Leadership: More than Representation Matters

By Abbi Holt

With its Women’s Leadership Night celebration on the 5th of February before the game against the Metropolitan Riveters, the Boston Pride was clearly making the claim that female athletes can and should lead and that the Pride, as an organization, is committed to raising up those leaders. The Pride are founding members of the Premier Hockey Federation that now has the highest salary cap of any women’s league. Hockey’s own history embodied in the Massport Jets, several of whom dropped the ceremonial puck for the night, suggests even more is possible.

Members of the Massport Jets drop the puck before the Boston Pride’s 2/4 win against the Riveters. Photo by Michelle Jay.

Dr. Allison B. Smith of UMass Boston moderated a panel before the 7pm game that included Colleen Coyne of the Boston Pride, Lindsey Keeler of USTA New England, and Andrew Iglowski of the Sayon Group, a major Pride sponsor. As Colleen Coyne said, “Girls who play sports become women who lead,” and, she added, sports are uniquely effective in helping develop female leadership and the networks that can support it. Advancing women to leadership, as Iglowski pointed out, doesn’t only help women, it can fix the “lack of diversity in thought” in organizations.  

The discussion focused on how to get more women and girls into sports and from sports into leadership. Andrew Iglowski’s real estate company has developed a direct relationship with the Pride to develop and recruit female athletes as leaders in their business. Several speakers also discussed the importance of visible representation of women in sports so girls believe they can be athletes and leaders too.

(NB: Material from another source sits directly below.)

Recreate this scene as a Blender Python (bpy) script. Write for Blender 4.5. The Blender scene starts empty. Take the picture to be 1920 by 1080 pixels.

Shortly afterwards, alumnae of the first women’s hockey team in the country, Boston’s own Massport Jets, dropped the puck. The Jets, a team that originated in East Boston and pulled talent from as far away as Delaware, just celebrated their 50th anniversary last year. 

Sue Campbell, “Sunshine” Lorenz (now Diana Weggler), and Stephanie Cardillo were all watching the game when I found them at the end of the first period of play, several wearing their original Massport jerseys. I asked what inspired these women to step up and be leaders as the first women’s team in the country, especially with the lack of any visible women playing hockey at that time. The women told me they were inspired by the great Bobby Orr, ​​Derek Sanderson, Johnny McKenzie, and the Big Bad Bruins of ‘69-’70, because, of course, there were few women playing.  

The stories they told described entering a world that had no space for women and never expected them. Stephanie Cardillo said, “The only women we could compete against were the Canadian women and they were like…I was the oldest at 16, our youngest was 12, and we were competing against 25, 30 -year old women with no teeth!” In the very beginning, the girls never got good ice times, and played with figure skates and sticks that were curved the wrong way for their dominant hand. The boys’ pads they had to wear were so ill-suited that one mom knit pink covers for the boy’s-style cups to show a little home-made love to kids who generally had to just make due. As the first women’s team in the country the Jets were some of the first to model newly-designed women’s pads, including those with special chest protectors.   

Stephanie Cardillo chuckling as she shares an image of one of the amazing homemade cup-koozies! 

Leaders are hard to find and leaders who have the imagination to see themselves doing something no one else like them is doing are even rarer. How do we not just increase representation of all kinds of girls in sports, but make space for people we haven’t even imagined yet? How we answer that question matters even more during a Black History Month  when books on Black history are being taken off the shelves and controversy boils around transgender athletes, especially if we also acknowledge sport is a road to power.  Representation matters, but you don’t get representation without the first few daring people who enter without it.